Please give the data below again in full, exactly as it stands.

Data provided:
▬▬▬▬▬▬▬▬▬▬

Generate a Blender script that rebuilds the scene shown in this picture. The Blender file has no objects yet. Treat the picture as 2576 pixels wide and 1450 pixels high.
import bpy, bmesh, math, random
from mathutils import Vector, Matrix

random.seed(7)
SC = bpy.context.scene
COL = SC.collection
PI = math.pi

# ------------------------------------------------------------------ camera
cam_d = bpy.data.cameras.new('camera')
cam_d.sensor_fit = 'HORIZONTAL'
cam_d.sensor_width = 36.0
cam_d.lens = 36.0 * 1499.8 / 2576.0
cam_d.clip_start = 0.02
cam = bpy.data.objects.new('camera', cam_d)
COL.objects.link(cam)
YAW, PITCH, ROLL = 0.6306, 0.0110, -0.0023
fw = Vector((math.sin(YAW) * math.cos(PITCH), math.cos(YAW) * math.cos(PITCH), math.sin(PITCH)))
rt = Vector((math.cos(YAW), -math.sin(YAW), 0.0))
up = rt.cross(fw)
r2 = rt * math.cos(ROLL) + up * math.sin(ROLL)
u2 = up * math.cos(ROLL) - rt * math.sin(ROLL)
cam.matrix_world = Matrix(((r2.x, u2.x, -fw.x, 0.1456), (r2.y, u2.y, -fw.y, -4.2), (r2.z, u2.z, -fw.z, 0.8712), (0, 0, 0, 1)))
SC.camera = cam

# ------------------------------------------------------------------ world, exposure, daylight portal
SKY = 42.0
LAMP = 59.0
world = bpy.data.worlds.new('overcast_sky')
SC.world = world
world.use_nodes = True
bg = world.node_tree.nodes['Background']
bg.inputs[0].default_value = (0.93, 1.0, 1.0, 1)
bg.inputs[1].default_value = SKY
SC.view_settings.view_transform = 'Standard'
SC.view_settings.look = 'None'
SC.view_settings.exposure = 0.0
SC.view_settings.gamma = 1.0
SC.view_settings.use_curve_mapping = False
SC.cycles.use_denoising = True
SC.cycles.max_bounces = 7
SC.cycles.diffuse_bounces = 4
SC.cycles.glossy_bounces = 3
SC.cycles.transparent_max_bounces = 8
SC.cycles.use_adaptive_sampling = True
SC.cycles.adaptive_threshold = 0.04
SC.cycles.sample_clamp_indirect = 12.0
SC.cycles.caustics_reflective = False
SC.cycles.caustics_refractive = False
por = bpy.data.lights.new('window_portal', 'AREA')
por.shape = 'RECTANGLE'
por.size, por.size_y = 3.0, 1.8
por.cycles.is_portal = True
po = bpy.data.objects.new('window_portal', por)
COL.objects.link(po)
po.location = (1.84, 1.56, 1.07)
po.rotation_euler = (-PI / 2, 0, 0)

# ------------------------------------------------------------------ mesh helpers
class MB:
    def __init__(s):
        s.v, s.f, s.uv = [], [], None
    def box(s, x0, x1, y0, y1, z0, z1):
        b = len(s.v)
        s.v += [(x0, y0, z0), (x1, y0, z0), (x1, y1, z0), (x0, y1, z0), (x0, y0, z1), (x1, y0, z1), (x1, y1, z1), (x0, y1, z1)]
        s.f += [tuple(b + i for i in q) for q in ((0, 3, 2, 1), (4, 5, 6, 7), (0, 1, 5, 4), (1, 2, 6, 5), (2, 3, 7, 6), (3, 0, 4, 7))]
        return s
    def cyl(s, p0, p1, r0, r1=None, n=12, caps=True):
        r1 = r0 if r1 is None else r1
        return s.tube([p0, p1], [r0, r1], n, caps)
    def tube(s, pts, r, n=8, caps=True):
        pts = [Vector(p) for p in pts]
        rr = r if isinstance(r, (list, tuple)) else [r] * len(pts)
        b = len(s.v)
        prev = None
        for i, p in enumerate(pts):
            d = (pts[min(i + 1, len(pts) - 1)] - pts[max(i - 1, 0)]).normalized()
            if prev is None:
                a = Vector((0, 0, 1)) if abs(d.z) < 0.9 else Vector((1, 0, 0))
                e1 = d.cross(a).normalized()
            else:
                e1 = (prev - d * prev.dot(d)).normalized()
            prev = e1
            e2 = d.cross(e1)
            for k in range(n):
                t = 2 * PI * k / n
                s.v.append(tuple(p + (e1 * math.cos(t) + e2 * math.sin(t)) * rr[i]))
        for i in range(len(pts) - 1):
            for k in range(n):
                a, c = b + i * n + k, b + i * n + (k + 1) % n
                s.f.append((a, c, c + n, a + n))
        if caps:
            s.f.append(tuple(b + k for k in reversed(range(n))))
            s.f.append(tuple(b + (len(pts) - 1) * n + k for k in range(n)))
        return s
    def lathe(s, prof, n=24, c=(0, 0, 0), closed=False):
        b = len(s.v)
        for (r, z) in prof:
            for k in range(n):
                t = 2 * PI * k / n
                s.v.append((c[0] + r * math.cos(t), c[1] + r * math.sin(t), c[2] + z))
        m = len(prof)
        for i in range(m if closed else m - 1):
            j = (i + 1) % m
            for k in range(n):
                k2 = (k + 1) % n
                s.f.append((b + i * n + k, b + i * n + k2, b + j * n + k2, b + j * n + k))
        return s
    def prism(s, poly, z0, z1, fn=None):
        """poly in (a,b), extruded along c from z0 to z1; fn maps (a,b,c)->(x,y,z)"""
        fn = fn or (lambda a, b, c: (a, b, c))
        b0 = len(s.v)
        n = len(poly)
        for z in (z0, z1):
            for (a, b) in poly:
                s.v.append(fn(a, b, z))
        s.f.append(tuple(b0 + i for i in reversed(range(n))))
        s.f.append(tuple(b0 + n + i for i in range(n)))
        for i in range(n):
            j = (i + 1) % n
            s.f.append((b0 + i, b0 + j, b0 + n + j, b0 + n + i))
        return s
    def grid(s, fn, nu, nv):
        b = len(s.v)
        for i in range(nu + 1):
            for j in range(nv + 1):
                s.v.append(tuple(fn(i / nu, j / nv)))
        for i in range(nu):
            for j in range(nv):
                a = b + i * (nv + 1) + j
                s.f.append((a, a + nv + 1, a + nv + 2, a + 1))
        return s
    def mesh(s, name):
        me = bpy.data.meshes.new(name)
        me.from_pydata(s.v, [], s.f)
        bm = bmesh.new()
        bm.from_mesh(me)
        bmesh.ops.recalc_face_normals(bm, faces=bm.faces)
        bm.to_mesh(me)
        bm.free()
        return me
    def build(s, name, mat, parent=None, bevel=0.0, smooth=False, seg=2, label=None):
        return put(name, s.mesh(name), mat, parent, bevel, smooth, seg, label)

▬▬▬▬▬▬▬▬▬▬

Exercise result:
Generate a Blender script that rebuilds the scene shown in this picture. The Blender file has no objects yet. Treat the picture as 2576 pixels wide and 1450 pixels high.
import bpy, bmesh, math, random
from mathutils import Vector, Matrix

random.seed(7)
SC = bpy.context.scene
COL = SC.collection
PI = math.pi

# ------------------------------------------------------------------ camera
cam_d = bpy.data.cameras.new('camera')
cam_d.sensor_fit = 'HORIZONTAL'
cam_d.sensor_width = 36.0
cam_d.lens = 36.0 * 1499.8 / 2576.0
cam_d.clip_start = 0.02
cam = bpy.data.objects.new('camera', cam_d)
COL.objects.link(cam)
YAW, PITCH, ROLL = 0.6306, 0.0110, -0.0023
fw = Vector((math.sin(YAW) * math.cos(PITCH), math.cos(YAW) * math.cos(PITCH), math.sin(PITCH)))
rt = Vector((math.cos(YAW), -math.sin(YAW), 0.0))
up = rt.cross(fw)
r2 = rt * math.cos(ROLL) + up * math.sin(ROLL)
u2 = up * math.cos(ROLL) - rt * math.sin(ROLL)
cam.matrix_world = Matrix(((r2.x, u2.x, -fw.x, 0.1456), (r2.y, u2.y, -fw.y, -4.2), (r2.z, u2.z, -fw.z, 0.8712), (0, 0, 0, 1)))
SC.camera = cam

# ------------------------------------------------------------------ world, exposure, daylight portal
SKY = 42.0
LAMP = 59.0
world = bpy.data.worlds.new('overcast_sky')
SC.world = world
world.use_nodes = True
bg = world.node_tree.nodes['Background']
bg.inputs[0].default_value = (0.93, 1.0, 1.0, 1)
bg.inputs[1].default_value = SKY
SC.view_settings.view_transform = 'Standard'
SC.view_settings.look = 'None'
SC.view_settings.exposure = 0.0
SC.view_settings.gamma = 1.0
SC.view_settings.use_curve_mapping = False
SC.cycles.use_denoising = True
SC.cycles.max_bounces = 7
SC.cycles.diffuse_bounces = 4
SC.cycles.glossy_bounces = 3
SC.cycles.transparent_max_bounces = 8
SC.cycles.use_adaptive_sampling = True
SC.cycles.adaptive_threshold = 0.04
SC.cycles.sample_clamp_indirect = 12.0
SC.cycles.caustics_reflective = False
SC.cycles.caustics_refractive = False
por = bpy.data.lights.new('window_portal', 'AREA')
por.shape = 'RECTANGLE'
por.size, por.size_y = 3.0, 1.8
por.cycles.is_portal = True
po = bpy.data.objects.new('window_portal', por)
COL.objects.link(po)
po.location = (1.84, 1.56, 1.07)
po.rotation_euler = (-PI / 2, 0, 0)

# ------------------------------------------------------------------ mesh helpers
class MB:
    def __init__(s):
        s.v, s.f, s.uv = [], [], None
    def box(s, x0, x1, y0, y1, z0, z1):
        b = len(s.v)
        s.v += [(x0, y0, z0), (x1, y0, z0), (x1, y1, z0), (x0, y1, z0), (x0, y0, z1), (x1, y0, z1), (x1, y1, z1), (x0, y1, z1)]
        s.f += [tuple(b + i for i in q) for q in ((0, 3, 2, 1), (4, 5, 6, 7), (0, 1, 5, 4), (1, 2, 6, 5), (2, 3, 7, 6), (3, 0, 4, 7))]
        return s
    def cyl(s, p0, p1, r0, r1=None, n=12, caps=True):
        r1 = r0 if r1 is None else r1
        return s.tube([p0, p1], [r0, r1], n, caps)
    def tube(s, pts, r, n=8, caps=True):
        pts = [Vector(p) for p in pts]
        rr = r if isinstance(r, (list, tuple)) else [r] * len(pts)
        b = len(s.v)
        prev = None
        for i, p in enumerate(pts):
            d = (pts[min(i + 1, len(pts) - 1)] - pts[max(i - 1, 0)]).normalized()
            if prev is None:
                a = Vector((0, 0, 1)) if abs(d.z) < 0.9 else Vector((1, 0, 0))
                e1 = d.cross(a).normalized()
            else:
                e1 = (prev - d * prev.dot(d)).normalized()
            prev = e1
            e2 = d.cross(e1)
            for k in range(n):
                t = 2 * PI * k / n
                s.v.append(tuple(p + (e1 * math.cos(t) + e2 * math.sin(t)) * rr[i]))
        for i in range(len(pts) - 1):
            for k in range(n):
                a, c = b + i * n + k, b + i * n + (k + 1) % n
                s.f.append((a, c, c + n, a + n))
        if caps:
            s.f.append(tuple(b + k for k in reversed(range(n))))
            s.f.append(tuple(b + (len(pts) - 1) * n + k for k in range(n)))
        return s
    def lathe(s, prof, n=24, c=(0, 0, 0), closed=False):
        b = len(s.v)
        for (r, z) in prof:
            for k in range(n):
                t = 2 * PI * k / n
                s.v.append((c[0] + r * math.cos(t), c[1] + r * math.sin(t), c[2] + z))
        m = len(prof)
        for i in range(m if closed else m - 1):
            j = (i + 1) % m
            for k in range(n):
                k2 = (k + 1) % n
                s.f.append((b + i * n + k, b + i * n + k2, b + j * n + k2, b + j * n + k))
        return s
    def prism(s, poly, z0, z1, fn=None):
        """poly in (a,b), extruded along c from z0 to z1; fn maps (a,b,c)->(x,y,z)"""
        fn = fn or (lambda a, b, c: (a, b, c))
        b0 = len(s.v)
        n = len(poly)
        for z in (z0, z1):
            for (a, b) in poly:
                s.v.append(fn(a, b, z))
        s.f.append(tuple(b0 + i for i in reversed(range(n))))
        s.f.append(tuple(b0 + n + i for i in range(n)))
        for i in range(n):
            j = (i + 1) % n
            s.f.append((b0 + i, b0 + j, b0 + n + j, b0 + n + i))
        return s
    def grid(s, fn, nu, nv):
        b = len(s.v)
        for i in range(nu + 1):
            for j in range(nv + 1):
                s.v.append(tuple(fn(i / nu, j / nv)))
        for i in range(nu):
            for j in range(nv):
                a = b + i * (nv + 1) + j
                s.f.append((a, a + nv + 1, a + nv + 2, a + 1))
        return s
    def mesh(s, name):
        me = bpy.data.meshes.new(name)
        me.from_pydata(s.v, [], s.f)
        bm = bmesh.new()
        bm.from_mesh(me)
        bmesh.ops.recalc_face_normals(bm, faces=bm.faces)
        bm.to_mesh(me)
        bm.free()
        return me
    def build(s, name, mat, parent=None, bevel=0.0, smooth=False, seg=2, label=None):
        return put(name, s.mesh(name), mat, parent, bevel, smooth, seg, label)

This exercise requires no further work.